EU plans to limit use of food-based biofuels

By MICHAEL HADDON

LONDON -- The European Commission, the executive arm of the European Union, said Monday it plans to limit the use of biofuels derived from food crops to 5% of transport fuel, in a radical change to its biofuel policy.

The EU’s climate-change commissioner Connie Hedegaard and energy commissioner Guenther Oettinger said they wanted to cap the share of energy in the transport sector from food crop-based biofuels - such as rapeseed or palm oil - at current levels.

“It is wrong to believe that we are pushing food-based biofuels,” they said in a joint statement. “In our upcoming proposal for new legislation, we do exactly the contrary: we limit them to the current consumption level, that is 5% up to 2020.”

The proposal, a draft of which was reported by Dow Jones Newswires last week, clashes with the target of having 10% of the energy used in transport coming from renewable sources by 2020.

This goal was set by the EU three years ago because food crop-based biofuels account for most biofuels available in volumes at the moment.

New types are being developed, but are mostly at the laboratory stage. At the same time, biofuels are expected to be the main renewable energy source to be used in transport in 2020.
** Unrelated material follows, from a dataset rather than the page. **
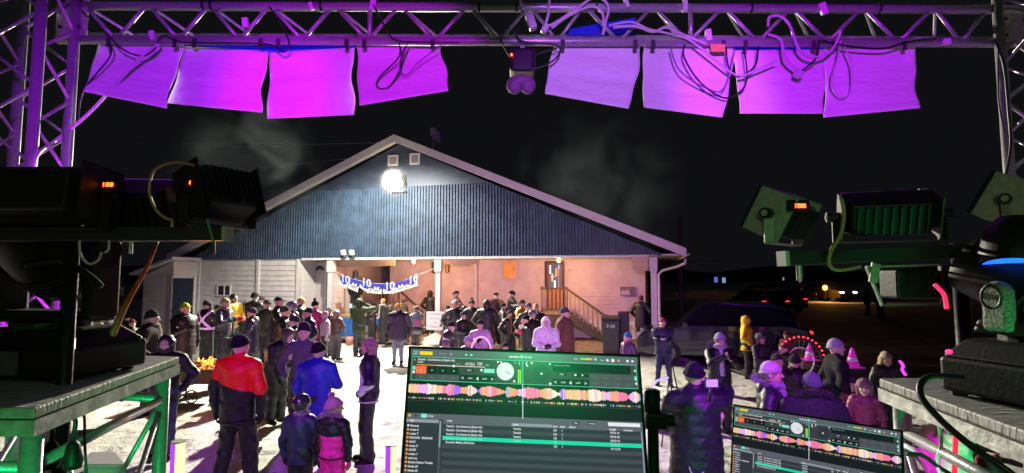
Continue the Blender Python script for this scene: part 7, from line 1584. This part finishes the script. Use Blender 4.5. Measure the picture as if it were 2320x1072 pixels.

However, “the Commission's message for post-2020 is that our clear preference are biofuels produced from non-food feedstocks, like waste or agricultural residues such as straw,” the statement said.

“These new type of biofuels are not in competition with food, nor do they require additional land. We are pushing biofuels that help us cutting substantial CO2-emissions, do not compete with food and are sustainable and green at the same time,” it added.